Erik Mevsimi

“Erik çıktı!” baharın en güzel, en iç açıcı müjdelerindendir. Tezgahlara ilk gelen yeşil erik, can eriktir. Önceleri yenmeyecek kadar küçük ve ekşi olur, ama buna rağmen insan kendini alamaz onları tatmaktan. Daha olmamış diye diye, yüzümüzü buruştura buruştura, dişlerimizi kamaştıra kamaştıra denemeler devam eder ve en nihayet bir oturuşta hatırı sayılır bir miktarı tuza  basa basa zevkle yeme zamanı gelir.

Ve derken tadına doyulmayan papaz eriği çıkar. Akıllanmanın işaretlerinden biri de bu safhaları atlatıp eriklerin kütür kütür hale gelmesini sabırla beklemektir. Ama erik aşkı başka, meraklıları ders almazlar tezgahtaki o albenisiz, olmayan minicik, çekirdeği bile henüz olmamış ilk eriklere tav olurlar. Yeşil erik okul yıllarının baharlarında sınavlara ders çalışma günlerini hatırlatır bana. Her “Erik çıktı!”da o günler canlanır gözümde. Yeşil erik aynı zamanda beni çocukluğumdaki annemin sofralarına da götürür… 

Çocukluğumda yemeğe meraklı bir çocuk değildim, buna rağmen evimizin sofraları ve annemin yemekleri hafızamda capcanlıdır. O nefis yemeklerin çoğunun tadına bile bakmak  istemezdim ama güzel yemeklerle donanmış sofralara bayılırdım. Kışın sarımsı bir sosla – limon ve yumurta ile yapılan terbiye – pişen bu balıkların sosu bahar gelince yeşerirdi. Bu yeşil soslu balık sofrada büyük bir tezahüratla karşılanırdı. Bu yemek Türk Yahudi Mutfağı’nın yani daha doğrusu İstanbul Sefarad Mutfağı’nın en makbul yemeklerinden, Erik Soslu Gelincik Balığı’ydı (Gaya kon Avramila). Baharda ekşi erik çıkar çıkmaz özel gecelerde gelincik balığı sofraların baş tacı olurdu. Sefaradların gaya olarak adlandırdığı gelincik balığını balıkçılar Yahudi balığı olarak satar. Artık gün geçtikçe alıcısı azaldığından her balıkçıda pek bulunamıyor. Benim bildiğim mevsiminde 

Eminönü’ndeki Mısır Çarşısı civarındaki balıkçılarda satılıyor.

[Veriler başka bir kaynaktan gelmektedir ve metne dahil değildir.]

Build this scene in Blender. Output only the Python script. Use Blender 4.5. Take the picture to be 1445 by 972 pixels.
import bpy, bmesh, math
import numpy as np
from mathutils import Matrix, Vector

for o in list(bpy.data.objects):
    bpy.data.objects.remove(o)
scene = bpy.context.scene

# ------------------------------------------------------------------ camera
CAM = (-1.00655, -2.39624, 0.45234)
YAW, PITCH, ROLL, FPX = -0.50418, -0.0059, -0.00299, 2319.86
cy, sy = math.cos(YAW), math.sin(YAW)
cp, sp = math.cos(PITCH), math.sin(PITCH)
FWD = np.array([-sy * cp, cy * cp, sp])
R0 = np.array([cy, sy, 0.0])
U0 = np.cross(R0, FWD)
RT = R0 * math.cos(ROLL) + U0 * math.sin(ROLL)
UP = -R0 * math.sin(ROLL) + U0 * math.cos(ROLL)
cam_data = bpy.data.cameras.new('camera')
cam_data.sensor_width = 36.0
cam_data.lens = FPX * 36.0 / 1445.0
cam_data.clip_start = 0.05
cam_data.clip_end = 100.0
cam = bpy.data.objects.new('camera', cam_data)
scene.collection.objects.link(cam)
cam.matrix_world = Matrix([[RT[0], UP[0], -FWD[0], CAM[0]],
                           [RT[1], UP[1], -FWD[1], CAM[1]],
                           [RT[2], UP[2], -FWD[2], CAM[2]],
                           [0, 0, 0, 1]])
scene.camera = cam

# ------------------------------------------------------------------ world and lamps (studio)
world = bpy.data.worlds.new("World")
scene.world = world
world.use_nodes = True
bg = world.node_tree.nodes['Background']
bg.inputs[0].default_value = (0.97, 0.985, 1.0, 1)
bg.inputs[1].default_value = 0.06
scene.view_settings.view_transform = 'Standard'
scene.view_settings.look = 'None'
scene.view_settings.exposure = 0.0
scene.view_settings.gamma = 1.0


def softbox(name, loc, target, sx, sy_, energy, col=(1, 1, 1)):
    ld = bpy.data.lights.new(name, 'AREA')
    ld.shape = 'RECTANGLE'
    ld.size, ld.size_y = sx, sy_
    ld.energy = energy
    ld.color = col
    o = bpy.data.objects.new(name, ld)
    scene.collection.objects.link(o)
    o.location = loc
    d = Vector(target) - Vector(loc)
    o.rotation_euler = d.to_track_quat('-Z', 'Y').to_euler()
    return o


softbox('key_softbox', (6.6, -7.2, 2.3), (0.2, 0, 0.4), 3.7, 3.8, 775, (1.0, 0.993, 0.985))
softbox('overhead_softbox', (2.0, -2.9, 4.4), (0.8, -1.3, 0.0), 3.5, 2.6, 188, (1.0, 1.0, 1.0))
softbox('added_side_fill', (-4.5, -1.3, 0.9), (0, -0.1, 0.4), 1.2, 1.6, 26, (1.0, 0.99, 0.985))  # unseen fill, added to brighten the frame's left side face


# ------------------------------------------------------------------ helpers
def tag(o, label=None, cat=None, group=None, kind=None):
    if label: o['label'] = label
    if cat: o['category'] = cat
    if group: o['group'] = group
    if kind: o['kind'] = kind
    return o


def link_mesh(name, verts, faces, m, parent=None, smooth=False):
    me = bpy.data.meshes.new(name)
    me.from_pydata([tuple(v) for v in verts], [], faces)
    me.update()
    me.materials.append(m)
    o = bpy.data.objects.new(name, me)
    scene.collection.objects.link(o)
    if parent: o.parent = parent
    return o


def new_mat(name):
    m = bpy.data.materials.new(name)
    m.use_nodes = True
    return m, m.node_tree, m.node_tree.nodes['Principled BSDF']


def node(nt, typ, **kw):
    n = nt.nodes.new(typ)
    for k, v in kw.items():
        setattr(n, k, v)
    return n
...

Derisi kahverengi, bir karış boyunda, beyaz etli bir balık olan gelincik bahar aylarında ekşi erik zamanı ortaya çıkar ve yaz ayları boyunca avlanır. Ekşi erikler sararmaya başlayınca yerini domatese bırakır, gelincik balığı ender de olsa domates soslu ile de pişirilir. Şüphesiz ekşi eriklisinin yanında domateslisinin sözü bile edilmez. 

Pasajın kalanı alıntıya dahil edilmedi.